The reason I hate the complaints about "political correctness" is they generally only apply to the way social dialogue is policed for overt bigotry--as opposed to social pressure against saying impolitic things that are actually true. The implicit premise behind this complaint is that the world is now built to privilege undeserving minorities and women, who could not advance but for massive preferential treatment encouraged by the government--because social traditions that privilege white men don't actually count. This has only gotten worse since Barack Obama was elected, and the GOP decided to make the overt political pitch that the U.S. is being ruled by an iron-fisted racist who hates white people.
Then every once in a while, you read an article like this one, that puts it all in perspective. The unemployment rate for black men aged 16-24 in this country reached 34.5 percent in October:
Joblessness for 16-to-24-year-old black men has reached Great Depression proportions -- 34.5 percent in October, more than three times the rate for the general U.S. population. And last Friday, the Bureau of Labor Statistics reported that unemployment in the District, home to many young black men, rose to 11.9 percent from 11.4 percent, even as it stayed relatively stable in Virginia and Maryland.
Of course, someone prone to blaming the ills of the world on "political correctness" could simply deploy a stereotype or two and rationalize the whole thing away. You could go intellectual, citing incarceration rates, or you could go old school, citing "work ethic."

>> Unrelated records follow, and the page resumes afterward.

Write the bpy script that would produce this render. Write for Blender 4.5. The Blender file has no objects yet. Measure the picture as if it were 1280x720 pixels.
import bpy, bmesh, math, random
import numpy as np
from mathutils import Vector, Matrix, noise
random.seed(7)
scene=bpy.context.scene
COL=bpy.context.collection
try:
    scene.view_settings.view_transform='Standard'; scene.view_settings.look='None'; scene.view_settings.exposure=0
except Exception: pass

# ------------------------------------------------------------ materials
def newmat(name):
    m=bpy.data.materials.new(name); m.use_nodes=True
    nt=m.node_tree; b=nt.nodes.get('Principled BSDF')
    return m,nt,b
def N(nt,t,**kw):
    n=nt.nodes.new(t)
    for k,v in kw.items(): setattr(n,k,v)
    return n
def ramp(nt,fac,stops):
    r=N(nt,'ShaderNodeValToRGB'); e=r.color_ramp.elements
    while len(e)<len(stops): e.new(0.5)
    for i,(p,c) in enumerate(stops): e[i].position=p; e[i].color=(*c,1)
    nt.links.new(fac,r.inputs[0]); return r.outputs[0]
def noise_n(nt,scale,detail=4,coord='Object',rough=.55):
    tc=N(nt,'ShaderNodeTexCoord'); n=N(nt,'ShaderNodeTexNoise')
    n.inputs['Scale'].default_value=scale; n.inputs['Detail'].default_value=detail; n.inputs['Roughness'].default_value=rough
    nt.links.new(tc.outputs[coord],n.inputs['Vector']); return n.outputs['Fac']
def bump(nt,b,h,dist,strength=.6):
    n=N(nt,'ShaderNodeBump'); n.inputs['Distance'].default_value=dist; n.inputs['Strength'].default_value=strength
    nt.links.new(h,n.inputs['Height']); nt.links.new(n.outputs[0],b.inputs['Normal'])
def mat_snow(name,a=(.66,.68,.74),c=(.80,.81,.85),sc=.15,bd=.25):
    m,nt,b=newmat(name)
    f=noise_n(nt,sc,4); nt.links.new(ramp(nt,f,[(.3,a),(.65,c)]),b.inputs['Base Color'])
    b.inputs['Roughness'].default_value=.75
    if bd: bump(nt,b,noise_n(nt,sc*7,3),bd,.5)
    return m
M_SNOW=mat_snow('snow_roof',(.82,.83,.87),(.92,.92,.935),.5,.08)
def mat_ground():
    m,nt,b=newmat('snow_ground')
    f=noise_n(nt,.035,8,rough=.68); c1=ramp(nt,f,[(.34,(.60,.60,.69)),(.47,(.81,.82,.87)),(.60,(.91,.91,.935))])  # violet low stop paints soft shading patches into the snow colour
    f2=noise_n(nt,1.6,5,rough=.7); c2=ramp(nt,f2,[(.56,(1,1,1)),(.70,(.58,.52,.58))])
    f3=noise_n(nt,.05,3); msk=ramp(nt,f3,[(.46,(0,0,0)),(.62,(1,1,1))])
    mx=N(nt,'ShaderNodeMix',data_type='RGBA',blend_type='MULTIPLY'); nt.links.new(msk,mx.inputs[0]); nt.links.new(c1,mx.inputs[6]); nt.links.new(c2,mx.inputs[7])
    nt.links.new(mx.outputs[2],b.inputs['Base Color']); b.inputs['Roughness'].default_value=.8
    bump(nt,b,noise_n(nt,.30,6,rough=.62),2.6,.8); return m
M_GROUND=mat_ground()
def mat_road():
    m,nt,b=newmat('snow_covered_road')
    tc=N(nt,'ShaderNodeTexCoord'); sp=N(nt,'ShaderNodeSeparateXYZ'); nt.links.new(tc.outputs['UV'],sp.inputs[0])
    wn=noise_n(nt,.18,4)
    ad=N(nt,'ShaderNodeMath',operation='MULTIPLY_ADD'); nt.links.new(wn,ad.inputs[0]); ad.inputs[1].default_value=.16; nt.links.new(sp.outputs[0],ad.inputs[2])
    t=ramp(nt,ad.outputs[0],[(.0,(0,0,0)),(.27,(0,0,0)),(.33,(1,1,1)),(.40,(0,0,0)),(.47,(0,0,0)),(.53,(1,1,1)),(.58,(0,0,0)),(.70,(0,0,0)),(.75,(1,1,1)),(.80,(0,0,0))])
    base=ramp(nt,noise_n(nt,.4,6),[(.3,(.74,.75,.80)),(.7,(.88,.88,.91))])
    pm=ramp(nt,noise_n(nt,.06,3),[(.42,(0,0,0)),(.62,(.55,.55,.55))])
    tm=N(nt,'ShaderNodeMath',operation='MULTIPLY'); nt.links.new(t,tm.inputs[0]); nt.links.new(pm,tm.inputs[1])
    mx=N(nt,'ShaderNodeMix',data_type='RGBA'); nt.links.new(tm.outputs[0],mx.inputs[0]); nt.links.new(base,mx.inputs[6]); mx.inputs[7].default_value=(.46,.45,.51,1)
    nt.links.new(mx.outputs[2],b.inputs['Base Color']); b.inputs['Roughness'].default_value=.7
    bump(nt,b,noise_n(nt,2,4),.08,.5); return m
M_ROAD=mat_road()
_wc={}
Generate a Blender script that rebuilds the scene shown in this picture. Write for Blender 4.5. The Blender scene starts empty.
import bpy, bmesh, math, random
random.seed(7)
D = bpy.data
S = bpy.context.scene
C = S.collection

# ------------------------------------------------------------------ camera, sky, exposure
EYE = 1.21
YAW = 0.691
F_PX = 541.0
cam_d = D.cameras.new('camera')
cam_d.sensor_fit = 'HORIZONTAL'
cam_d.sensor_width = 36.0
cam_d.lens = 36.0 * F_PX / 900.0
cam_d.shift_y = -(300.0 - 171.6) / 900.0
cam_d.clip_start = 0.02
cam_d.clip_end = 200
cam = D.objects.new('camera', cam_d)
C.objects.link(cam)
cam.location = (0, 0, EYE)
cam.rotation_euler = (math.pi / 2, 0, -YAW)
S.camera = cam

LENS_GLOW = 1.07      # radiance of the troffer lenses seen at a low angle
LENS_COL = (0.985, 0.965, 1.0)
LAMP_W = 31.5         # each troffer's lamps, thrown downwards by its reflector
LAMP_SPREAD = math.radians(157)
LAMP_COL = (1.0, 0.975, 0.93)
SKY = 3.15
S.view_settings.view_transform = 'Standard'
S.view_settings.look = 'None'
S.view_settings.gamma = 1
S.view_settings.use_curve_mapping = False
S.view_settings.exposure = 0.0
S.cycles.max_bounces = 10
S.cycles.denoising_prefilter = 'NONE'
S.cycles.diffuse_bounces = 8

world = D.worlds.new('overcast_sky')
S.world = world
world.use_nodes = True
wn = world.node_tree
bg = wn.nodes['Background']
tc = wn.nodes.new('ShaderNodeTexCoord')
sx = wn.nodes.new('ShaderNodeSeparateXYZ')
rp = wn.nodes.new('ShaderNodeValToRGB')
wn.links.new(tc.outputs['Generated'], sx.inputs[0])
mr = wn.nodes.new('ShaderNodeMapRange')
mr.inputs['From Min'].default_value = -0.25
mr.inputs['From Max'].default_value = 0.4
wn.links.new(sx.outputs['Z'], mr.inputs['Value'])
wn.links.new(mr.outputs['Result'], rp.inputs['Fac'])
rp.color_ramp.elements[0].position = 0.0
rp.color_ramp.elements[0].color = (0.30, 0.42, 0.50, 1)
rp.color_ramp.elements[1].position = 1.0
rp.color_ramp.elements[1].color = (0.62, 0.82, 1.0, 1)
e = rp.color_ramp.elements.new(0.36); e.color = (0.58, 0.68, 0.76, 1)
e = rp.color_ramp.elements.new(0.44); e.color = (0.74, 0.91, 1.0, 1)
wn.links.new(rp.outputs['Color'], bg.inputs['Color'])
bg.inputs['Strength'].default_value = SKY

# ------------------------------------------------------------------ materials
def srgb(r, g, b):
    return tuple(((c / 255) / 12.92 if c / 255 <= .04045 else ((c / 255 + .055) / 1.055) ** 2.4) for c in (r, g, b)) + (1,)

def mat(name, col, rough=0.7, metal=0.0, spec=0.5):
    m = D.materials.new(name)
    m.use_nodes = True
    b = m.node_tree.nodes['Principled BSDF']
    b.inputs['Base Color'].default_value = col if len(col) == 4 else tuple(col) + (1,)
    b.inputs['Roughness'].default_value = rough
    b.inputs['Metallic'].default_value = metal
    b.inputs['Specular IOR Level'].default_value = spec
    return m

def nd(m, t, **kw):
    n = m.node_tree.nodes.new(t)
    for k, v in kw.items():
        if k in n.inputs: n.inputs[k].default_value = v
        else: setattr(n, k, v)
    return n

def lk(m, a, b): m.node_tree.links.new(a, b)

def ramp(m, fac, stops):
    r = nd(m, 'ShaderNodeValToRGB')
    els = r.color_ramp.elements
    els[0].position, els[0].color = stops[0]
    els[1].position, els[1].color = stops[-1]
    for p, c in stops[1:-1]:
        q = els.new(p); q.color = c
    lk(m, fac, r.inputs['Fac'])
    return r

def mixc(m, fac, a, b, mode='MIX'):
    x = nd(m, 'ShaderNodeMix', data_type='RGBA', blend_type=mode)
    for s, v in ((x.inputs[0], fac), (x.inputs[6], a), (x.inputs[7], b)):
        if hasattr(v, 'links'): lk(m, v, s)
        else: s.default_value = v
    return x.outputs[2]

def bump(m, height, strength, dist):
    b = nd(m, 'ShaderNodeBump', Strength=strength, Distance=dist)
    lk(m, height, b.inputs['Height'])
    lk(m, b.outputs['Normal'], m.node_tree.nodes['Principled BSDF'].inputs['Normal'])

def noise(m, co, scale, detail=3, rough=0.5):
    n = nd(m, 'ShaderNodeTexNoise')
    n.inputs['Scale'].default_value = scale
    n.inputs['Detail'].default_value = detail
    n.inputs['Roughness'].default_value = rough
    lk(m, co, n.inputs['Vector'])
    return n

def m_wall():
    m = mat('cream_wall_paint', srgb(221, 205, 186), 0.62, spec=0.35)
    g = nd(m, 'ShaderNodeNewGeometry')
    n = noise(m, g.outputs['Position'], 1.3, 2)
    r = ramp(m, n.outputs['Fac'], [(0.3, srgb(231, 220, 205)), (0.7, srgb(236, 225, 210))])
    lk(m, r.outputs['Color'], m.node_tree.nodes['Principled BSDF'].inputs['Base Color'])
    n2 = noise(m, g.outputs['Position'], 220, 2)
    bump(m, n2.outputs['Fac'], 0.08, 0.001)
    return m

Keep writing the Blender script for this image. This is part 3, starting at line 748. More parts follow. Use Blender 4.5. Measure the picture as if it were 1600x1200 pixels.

Except the problem is this:
"Black men were less likely to receive a call back or job offer than equally qualified white men," said Devah Pager, a sociology professor at Princeton University, referring to her studies a few years ago of white and black male job applicants in their 20s in Milwaukee and New York. "Black men with a clean record fare no better than white men just released from prison."
Obama or no, if you're black in this economy you better have a tight grip on those bootstraps.
Look, I don't doubt that this has little to do with malice. I think that's part of the reason people don't want to acknowledge the role that racial bias continues to play in American life--it's not easy to tell where it begins or ends. But it's easy to see the results.